Recorded at a ’98 Berlin concert, Posium Pendasem documents a particularly strong edition of composer-bassist William Parker’s In Order to Survive, a quintet rounded out by saxophonists Rob Brown and Assif Tsahar, pianist Cooper-Moore and drummer Susie Ibarra. The group sans Tsahar had finished the sessions for the two-disc The Peach Orchard (Aum Fidelity) the prior month, so the music benefits from the combination of recent high-level production and in Tsahar, an extra, if familiar, catalyst.
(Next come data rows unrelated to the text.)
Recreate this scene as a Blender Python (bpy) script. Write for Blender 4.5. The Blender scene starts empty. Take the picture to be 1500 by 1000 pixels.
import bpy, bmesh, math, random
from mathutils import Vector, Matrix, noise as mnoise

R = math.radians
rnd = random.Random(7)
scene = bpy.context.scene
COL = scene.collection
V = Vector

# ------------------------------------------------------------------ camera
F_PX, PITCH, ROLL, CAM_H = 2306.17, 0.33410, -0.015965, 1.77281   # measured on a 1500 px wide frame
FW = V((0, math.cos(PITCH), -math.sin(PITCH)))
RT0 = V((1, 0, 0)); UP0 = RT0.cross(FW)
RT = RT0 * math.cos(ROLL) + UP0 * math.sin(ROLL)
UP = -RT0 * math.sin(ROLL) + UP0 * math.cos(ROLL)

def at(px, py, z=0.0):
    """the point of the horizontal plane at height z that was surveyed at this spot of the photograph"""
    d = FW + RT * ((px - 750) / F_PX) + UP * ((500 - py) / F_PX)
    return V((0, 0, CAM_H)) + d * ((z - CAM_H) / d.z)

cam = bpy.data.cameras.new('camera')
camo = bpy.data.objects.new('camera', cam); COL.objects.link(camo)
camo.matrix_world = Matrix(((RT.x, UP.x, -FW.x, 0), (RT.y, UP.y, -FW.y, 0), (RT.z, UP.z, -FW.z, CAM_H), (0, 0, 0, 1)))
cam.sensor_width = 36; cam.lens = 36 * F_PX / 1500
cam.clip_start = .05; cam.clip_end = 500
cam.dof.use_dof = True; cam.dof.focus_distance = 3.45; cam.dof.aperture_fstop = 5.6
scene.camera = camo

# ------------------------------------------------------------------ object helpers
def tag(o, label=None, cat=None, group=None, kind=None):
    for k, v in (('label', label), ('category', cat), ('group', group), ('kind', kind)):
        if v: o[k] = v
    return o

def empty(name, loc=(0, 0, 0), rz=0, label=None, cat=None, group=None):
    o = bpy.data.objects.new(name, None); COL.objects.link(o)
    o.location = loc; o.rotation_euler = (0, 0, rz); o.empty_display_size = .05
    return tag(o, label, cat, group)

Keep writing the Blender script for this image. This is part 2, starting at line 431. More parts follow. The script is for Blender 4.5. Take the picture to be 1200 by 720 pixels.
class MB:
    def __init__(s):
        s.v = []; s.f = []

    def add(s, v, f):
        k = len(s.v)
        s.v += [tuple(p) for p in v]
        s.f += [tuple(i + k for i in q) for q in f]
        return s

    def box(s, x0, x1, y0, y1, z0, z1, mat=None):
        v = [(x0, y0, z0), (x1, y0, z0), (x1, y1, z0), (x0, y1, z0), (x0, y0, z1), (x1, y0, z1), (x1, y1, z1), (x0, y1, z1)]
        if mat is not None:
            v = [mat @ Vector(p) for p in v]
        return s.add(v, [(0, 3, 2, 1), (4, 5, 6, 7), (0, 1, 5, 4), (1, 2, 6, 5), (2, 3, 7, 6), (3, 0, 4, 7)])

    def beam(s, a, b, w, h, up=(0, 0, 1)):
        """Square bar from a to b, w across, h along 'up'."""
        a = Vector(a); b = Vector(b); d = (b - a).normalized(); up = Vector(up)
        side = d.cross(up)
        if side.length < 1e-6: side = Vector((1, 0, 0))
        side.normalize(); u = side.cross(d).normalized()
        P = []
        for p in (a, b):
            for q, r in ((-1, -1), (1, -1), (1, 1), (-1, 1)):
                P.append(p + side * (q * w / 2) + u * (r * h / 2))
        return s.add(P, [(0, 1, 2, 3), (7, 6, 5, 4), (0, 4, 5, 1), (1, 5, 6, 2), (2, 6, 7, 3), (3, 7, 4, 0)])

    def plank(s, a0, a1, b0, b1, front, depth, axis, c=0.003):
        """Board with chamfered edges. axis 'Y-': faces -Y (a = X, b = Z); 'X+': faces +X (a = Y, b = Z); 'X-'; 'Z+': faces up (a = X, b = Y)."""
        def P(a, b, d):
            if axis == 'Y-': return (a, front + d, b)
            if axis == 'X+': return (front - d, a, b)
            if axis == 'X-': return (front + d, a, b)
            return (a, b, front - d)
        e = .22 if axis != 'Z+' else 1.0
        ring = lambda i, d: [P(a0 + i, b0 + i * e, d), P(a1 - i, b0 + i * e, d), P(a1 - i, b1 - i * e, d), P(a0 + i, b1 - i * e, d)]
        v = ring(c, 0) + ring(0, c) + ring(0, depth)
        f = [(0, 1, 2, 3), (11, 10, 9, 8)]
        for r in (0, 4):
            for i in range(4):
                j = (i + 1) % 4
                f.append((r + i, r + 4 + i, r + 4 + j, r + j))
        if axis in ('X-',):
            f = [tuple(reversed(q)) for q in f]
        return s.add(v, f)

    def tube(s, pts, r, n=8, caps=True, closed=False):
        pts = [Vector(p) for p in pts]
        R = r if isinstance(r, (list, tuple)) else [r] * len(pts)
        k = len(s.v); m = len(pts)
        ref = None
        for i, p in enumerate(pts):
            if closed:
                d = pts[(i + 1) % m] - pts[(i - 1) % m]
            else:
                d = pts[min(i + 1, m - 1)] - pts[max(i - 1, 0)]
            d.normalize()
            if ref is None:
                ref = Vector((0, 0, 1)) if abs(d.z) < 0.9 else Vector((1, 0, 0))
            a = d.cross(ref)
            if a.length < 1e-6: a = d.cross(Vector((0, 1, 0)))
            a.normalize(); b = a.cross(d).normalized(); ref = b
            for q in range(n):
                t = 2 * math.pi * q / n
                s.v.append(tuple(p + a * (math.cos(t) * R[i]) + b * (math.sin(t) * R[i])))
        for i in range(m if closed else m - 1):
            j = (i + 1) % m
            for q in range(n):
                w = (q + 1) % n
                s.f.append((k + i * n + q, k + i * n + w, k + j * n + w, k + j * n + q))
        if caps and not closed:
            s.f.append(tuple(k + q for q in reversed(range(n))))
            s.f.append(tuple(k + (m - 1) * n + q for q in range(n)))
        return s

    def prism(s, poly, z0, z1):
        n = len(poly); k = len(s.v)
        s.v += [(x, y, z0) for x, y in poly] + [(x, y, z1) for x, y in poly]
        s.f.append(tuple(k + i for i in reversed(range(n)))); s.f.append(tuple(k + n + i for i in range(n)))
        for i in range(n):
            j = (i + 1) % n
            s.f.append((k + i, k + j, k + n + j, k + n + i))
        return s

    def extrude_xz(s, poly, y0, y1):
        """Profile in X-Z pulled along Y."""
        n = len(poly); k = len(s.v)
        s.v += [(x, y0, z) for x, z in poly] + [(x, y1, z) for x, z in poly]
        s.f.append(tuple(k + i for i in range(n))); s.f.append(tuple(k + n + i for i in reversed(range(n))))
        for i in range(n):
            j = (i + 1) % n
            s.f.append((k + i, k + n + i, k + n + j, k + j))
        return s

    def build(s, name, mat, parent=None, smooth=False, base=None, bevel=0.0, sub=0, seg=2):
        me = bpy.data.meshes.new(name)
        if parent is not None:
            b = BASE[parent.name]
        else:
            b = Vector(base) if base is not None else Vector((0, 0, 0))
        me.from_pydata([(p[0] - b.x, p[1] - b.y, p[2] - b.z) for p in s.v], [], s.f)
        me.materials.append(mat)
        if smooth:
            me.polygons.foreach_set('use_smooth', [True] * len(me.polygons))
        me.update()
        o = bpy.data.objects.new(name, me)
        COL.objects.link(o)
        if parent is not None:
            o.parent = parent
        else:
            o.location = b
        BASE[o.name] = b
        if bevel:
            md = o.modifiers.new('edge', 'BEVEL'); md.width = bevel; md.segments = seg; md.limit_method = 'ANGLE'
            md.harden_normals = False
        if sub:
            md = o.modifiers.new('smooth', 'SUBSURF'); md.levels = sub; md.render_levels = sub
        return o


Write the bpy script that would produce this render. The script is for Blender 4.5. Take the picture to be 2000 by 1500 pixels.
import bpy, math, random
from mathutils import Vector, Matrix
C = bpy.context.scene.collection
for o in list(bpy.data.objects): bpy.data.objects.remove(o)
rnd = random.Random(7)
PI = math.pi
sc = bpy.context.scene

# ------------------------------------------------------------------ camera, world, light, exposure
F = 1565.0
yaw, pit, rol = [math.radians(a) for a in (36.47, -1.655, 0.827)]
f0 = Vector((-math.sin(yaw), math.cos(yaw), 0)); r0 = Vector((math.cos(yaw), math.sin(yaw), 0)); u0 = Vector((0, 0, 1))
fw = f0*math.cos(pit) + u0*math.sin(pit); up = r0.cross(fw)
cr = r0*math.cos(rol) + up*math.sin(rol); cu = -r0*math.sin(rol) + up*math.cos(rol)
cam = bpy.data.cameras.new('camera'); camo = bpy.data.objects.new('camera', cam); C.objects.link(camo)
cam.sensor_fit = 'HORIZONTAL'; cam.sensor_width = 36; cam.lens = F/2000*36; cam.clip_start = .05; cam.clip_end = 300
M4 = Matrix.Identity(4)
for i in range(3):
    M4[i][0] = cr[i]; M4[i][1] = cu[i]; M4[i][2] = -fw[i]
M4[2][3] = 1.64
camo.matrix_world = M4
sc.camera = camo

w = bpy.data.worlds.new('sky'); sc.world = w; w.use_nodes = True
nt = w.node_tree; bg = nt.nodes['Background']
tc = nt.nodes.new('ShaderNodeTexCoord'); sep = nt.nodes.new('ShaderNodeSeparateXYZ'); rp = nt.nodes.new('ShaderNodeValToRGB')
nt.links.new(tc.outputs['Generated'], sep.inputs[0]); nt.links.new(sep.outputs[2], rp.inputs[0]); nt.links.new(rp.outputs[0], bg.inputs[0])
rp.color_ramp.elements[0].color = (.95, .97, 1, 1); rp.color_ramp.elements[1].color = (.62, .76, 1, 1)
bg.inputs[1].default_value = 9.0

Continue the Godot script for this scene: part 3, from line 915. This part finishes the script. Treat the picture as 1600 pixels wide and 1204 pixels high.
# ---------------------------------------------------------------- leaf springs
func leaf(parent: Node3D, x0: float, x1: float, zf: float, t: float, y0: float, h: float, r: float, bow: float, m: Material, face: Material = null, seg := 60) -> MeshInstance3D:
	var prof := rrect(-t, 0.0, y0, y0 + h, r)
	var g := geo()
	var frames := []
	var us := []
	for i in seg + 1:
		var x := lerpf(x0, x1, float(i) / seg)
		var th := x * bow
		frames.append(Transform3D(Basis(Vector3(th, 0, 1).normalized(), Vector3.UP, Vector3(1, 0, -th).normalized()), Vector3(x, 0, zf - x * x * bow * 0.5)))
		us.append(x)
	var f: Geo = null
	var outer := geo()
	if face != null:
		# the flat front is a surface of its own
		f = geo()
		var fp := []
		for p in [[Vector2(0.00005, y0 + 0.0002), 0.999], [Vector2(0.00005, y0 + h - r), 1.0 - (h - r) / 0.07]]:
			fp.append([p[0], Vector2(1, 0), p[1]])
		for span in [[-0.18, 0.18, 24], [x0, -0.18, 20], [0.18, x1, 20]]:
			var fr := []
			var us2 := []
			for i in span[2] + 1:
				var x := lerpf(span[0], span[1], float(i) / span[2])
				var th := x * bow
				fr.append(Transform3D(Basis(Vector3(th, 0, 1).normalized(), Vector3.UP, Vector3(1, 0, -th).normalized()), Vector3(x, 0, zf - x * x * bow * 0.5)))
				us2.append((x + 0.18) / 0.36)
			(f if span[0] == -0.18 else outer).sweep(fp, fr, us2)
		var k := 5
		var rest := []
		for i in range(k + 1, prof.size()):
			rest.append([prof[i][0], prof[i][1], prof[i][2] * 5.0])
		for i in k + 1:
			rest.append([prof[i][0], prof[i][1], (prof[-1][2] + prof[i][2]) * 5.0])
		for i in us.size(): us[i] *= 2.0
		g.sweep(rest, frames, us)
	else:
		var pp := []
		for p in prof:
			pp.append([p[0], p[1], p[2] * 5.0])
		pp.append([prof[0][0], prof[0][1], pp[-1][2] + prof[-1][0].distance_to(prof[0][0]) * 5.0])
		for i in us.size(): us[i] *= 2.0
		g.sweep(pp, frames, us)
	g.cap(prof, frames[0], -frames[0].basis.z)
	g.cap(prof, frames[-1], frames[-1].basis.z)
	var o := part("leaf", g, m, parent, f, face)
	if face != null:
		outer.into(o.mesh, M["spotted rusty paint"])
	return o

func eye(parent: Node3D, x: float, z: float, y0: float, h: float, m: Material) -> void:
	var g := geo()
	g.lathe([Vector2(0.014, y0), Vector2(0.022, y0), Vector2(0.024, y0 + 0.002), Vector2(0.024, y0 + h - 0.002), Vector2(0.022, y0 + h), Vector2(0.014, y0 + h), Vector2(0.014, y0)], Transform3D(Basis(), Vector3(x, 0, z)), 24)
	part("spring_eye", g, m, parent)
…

The bulk of the program is comprised of the electrifying 50-minute “Posium Pendasem #7.” Exemplary of Parker’s approach to extended open-form works, it is refreshingly void of pat, diffused intensity and clumsy transition points. A case in point is the seamlessness of the piece’s first three sections: a 15-minute ensemble burst, a short blistering exchange between Brown and Tsahar, and a long flurry of trio textures from Cooper-Moore, Parker and Ibarra. The piece is half over when the horns return, and while the intensity is redlining for the most part, there is also sufficient variety to keep the listener engaged.

Two compositions rooted in traditional notation round out the program: a short, prelude-like solo piano reading of “Posium Pendasem #9,” which Cooper-Moore bathes in austere and pensive colors, and “Another Angel Goes Home,” a post-modern sorrow song for quintet. Respectively sequenced before and after “Posium Pendasem #7,” they give the album a compelling shape.